This week, Audi announced it would cut up to 9,500 jobs, roughly one in ten of its total staff, to focus more efforts and funding toward electric vehicle production. The company has also announced that it will add 2,000 positions in the areas of electric mobility and digitalization. 


Thomas Jungbauer

Assistant professor of strategy and business economics

Thomas Jungbauer, professor of economics in the SC Johnson College of Business at Cornell University, studies tech firms and high-skilled labor markets. He says that by changing its work force, Audi is attempting to create a competitive advantage within a highly disrupted industry.

Jungbauer says:

“Audi is well known for its craftsmanship and the power of its engines. The company has been a frontrunner in the world of motor sports and when it comes to new trends, be it about style or technology. Audi has to focus on the next generation’s upscale car customer as opposed to the masses. These customers are likely to demand an electric car that combines an elegant interior with the engine power and overall product quality the company is known for.

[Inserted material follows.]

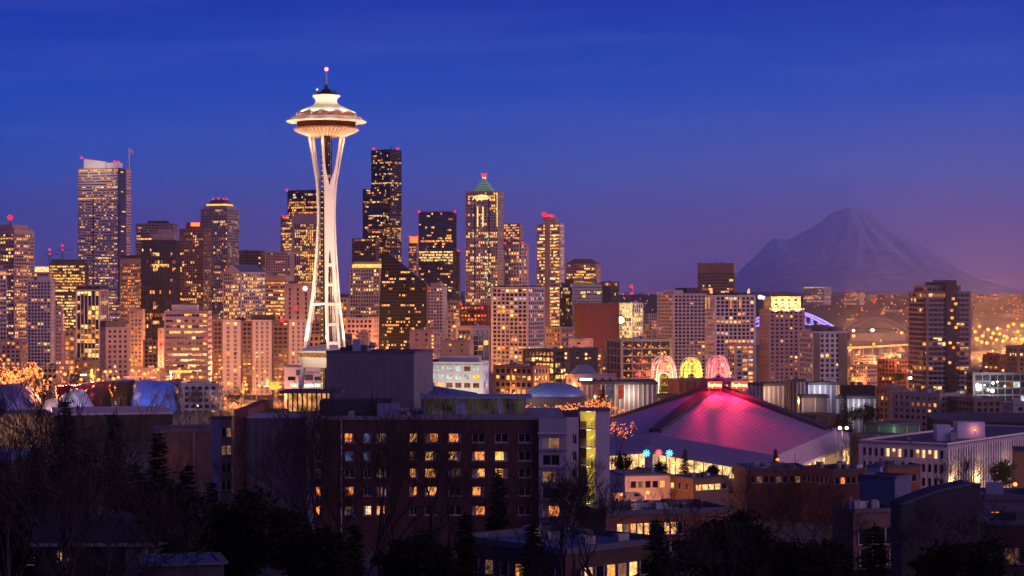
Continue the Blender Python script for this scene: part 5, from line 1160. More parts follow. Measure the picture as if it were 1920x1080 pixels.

“This is where employees enter the equation. Being a benefit leader focusing on an upscale niche market segment, especially in times of increased automation, does not require many, but the right employees. In a fundamentally changing car industry that quite likely may lead to fewer car sales for Audi in general and may see the company struggle to keep up with their rivals BMW and Mercedes, it is of utmost importance for Audi to gain market share in this segment by developing the car for tomorrow’s upscale customer. Audi needs engineers that are trained in automation and electrically powered engines and a lean company to be able to offer exceptional cars at competitive prices.

“Firing up to 10,000 employees, however, clearly leaves a bad taste, especially in Audi’s home country, Germany, a market that is enormously important for the company, not only in terms of direct sales but also as an indicator or accelerator for other markets. There is no question that this move represents a gamble for Audi as a company. Nevertheless, it appears to be a bet that the company has to take.”